- **Task to complete**
The records below must be duplicated exactly, character for character.

- **Data to use**
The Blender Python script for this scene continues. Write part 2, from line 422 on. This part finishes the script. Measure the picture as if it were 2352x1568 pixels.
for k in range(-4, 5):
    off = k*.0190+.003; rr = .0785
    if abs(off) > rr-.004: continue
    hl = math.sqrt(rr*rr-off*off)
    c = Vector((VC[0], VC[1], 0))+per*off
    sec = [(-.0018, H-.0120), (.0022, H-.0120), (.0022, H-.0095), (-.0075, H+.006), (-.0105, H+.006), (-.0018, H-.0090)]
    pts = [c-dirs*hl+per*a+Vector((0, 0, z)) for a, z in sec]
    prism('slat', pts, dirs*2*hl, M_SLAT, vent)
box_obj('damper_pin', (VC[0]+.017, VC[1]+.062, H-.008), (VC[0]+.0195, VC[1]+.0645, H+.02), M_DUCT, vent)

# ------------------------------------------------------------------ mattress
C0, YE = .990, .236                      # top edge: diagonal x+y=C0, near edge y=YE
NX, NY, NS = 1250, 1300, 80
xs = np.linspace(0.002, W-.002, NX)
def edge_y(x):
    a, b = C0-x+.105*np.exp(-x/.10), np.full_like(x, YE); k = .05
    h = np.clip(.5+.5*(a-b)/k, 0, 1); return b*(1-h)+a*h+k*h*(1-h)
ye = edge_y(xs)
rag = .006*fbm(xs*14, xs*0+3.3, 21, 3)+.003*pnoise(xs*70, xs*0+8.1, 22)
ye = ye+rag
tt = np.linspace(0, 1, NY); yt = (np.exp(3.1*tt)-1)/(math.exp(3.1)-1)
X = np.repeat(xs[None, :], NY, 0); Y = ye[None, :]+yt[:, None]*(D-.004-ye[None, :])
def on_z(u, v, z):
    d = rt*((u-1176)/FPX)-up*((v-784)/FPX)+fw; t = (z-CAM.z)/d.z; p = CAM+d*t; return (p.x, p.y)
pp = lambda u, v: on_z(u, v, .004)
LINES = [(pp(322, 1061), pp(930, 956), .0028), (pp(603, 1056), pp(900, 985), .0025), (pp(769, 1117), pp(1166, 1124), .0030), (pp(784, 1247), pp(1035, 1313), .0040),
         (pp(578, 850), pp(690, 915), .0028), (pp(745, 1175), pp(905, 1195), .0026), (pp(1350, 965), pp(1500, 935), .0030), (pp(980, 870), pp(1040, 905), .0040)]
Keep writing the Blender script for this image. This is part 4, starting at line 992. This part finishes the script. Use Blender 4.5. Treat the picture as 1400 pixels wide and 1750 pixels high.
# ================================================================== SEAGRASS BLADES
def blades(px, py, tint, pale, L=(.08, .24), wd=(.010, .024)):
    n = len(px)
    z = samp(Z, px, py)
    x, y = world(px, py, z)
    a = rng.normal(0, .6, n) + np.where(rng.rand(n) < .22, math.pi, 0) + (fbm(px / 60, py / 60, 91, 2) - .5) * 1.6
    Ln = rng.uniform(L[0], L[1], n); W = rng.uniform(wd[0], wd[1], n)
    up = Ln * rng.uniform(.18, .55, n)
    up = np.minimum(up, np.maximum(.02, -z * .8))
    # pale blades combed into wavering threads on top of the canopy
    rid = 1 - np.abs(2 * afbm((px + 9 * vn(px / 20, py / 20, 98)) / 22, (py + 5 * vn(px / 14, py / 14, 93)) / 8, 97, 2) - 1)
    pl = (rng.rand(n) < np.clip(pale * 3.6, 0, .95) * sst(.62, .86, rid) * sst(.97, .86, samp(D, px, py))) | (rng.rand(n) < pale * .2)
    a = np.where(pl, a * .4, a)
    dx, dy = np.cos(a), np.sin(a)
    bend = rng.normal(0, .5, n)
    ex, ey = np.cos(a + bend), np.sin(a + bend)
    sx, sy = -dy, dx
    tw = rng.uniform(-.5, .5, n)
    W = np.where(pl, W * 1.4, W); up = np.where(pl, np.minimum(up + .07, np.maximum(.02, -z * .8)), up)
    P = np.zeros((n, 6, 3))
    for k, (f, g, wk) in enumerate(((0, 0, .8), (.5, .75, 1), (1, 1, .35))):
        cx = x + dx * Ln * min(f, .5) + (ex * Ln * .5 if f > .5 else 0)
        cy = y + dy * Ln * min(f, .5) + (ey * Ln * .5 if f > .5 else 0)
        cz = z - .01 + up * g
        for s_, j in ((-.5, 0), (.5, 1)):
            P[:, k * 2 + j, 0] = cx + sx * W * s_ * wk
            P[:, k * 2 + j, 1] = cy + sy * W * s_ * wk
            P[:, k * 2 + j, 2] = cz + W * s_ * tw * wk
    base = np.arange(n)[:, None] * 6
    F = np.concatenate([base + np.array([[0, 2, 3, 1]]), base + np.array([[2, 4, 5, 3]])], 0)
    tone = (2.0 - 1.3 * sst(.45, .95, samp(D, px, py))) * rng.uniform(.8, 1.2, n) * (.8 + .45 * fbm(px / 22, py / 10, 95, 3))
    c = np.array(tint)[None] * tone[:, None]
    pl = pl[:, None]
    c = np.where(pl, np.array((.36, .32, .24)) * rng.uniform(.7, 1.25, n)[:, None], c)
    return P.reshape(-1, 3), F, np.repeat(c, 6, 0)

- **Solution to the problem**
The Blender Python script for this scene continues. Write part 2, from line 422 on. This part finishes the script. Measure the picture as if it were 2352x1568 pixels.
for k in range(-4, 5):
    off = k*.0190+.003; rr = .0785
    if abs(off) > rr-.004: continue
    hl = math.sqrt(rr*rr-off*off)
    c = Vector((VC[0], VC[1], 0))+per*off
    sec = [(-.0018, H-.0120), (.0022, H-.0120), (.0022, H-.0095), (-.0075, H+.006), (-.0105, H+.006), (-.0018, H-.0090)]
    pts = [c-dirs*hl+per*a+Vector((0, 0, z)) for a, z in sec]
    prism('slat', pts, dirs*2*hl, M_SLAT, vent)
box_obj('damper_pin', (VC[0]+.017, VC[1]+.062, H-.008), (VC[0]+.0195, VC[1]+.0645, H+.02), M_DUCT, vent)

# ------------------------------------------------------------------ mattress
C0, YE = .990, .236                      # top edge: diagonal x+y=C0, near edge y=YE
NX, NY, NS = 1250, 1300, 80
xs = np.linspace(0.002, W-.002, NX)
def edge_y(x):
    a, b = C0-x+.105*np.exp(-x/.10), np.full_like(x, YE); k = .05
    h = np.clip(.5+.5*(a-b)/k, 0, 1); return b*(1-h)+a*h+k*h*(1-h)
ye = edge_y(xs)
rag = .006*fbm(xs*14, xs*0+3.3, 21, 3)+.003*pnoise(xs*70, xs*0+8.1, 22)
ye = ye+rag
tt = np.linspace(0, 1, NY); yt = (np.exp(3.1*tt)-1)/(math.exp(3.1)-1)
X = np.repeat(xs[None, :], NY, 0); Y = ye[None, :]+yt[:, None]*(D-.004-ye[None, :])
def on_z(u, v, z):
    d = rt*((u-1176)/FPX)-up*((v-784)/FPX)+fw; t = (z-CAM.z)/d.z; p = CAM+d*t; return (p.x, p.y)
pp = lambda u, v: on_z(u, v, .004)
LINES = [(pp(322, 1061), pp(930, 956), .0028), (pp(603, 1056), pp(900, 985), .0025), (pp(769, 1117), pp(1166, 1124), .0030), (pp(784, 1247), pp(1035, 1313), .0040),
         (pp(578, 850), pp(690, 915), .0028), (pp(745, 1175), pp(905, 1195), .0026), (pp(1350, 965), pp(1500, 935), .0030), (pp(980, 870), pp(1040, 905), .0040)]
Keep writing the Blender script for this image. This is part 4, starting at line 992. This part finishes the script. Use Blender 4.5. Treat the picture as 1400 pixels wide and 1750 pixels high.
# ================================================================== SEAGRASS BLADES
def blades(px, py, tint, pale, L=(.08, .24), wd=(.010, .024)):
    n = len(px)
    z = samp(Z, px, py)
    x, y = world(px, py, z)
    a = rng.normal(0, .6, n) + np.where(rng.rand(n) < .22, math.pi, 0) + (fbm(px / 60, py / 60, 91, 2) - .5) * 1.6
    Ln = rng.uniform(L[0], L[1], n); W = rng.uniform(wd[0], wd[1], n)
    up = Ln * rng.uniform(.18, .55, n)
    up = np.minimum(up, np.maximum(.02, -z * .8))
    # pale blades combed into wavering threads on top of the canopy
    rid = 1 - np.abs(2 * afbm((px + 9 * vn(px / 20, py / 20, 98)) / 22, (py + 5 * vn(px / 14, py / 14, 93)) / 8, 97, 2) - 1)
    pl = (rng.rand(n) < np.clip(pale * 3.6, 0, .95) * sst(.62, .86, rid) * sst(.97, .86, samp(D, px, py))) | (rng.rand(n) < pale * .2)
    a = np.where(pl, a * .4, a)
    dx, dy = np.cos(a), np.sin(a)
    bend = rng.normal(0, .5, n)
    ex, ey = np.cos(a + bend), np.sin(a + bend)
    sx, sy = -dy, dx
    tw = rng.uniform(-.5, .5, n)
    W = np.where(pl, W * 1.4, W); up = np.where(pl, np.minimum(up + .07, np.maximum(.02, -z * .8)), up)
    P = np.zeros((n, 6, 3))
    for k, (f, g, wk) in enumerate(((0, 0, .8), (.5, .75, 1), (1, 1, .35))):
        cx = x + dx * Ln * min(f, .5) + (ex * Ln * .5 if f > .5 else 0)
        cy = y + dy * Ln * min(f, .5) + (ey * Ln * .5 if f > .5 else 0)
        cz = z - .01 + up * g
        for s_, j in ((-.5, 0), (.5, 1)):
            P[:, k * 2 + j, 0] = cx + sx * W * s_ * wk
            P[:, k * 2 + j, 1] = cy + sy * W * s_ * wk
            P[:, k * 2 + j, 2] = cz + W * s_ * tw * wk
    base = np.arange(n)[:, None] * 6
    F = np.concatenate([base + np.array([[0, 2, 3, 1]]), base + np.array([[2, 4, 5, 3]])], 0)
    tone = (2.0 - 1.3 * sst(.45, .95, samp(D, px, py))) * rng.uniform(.8, 1.2, n) * (.8 + .45 * fbm(px / 22, py / 10, 95, 3))
    c = np.array(tint)[None] * tone[:, None]
    pl = pl[:, None]
    c = np.where(pl, np.array((.36, .32, .24)) * rng.uniform(.7, 1.25, n)[:, None], c)
    return P.reshape(-1, 3), F, np.repeat(c, 6, 0)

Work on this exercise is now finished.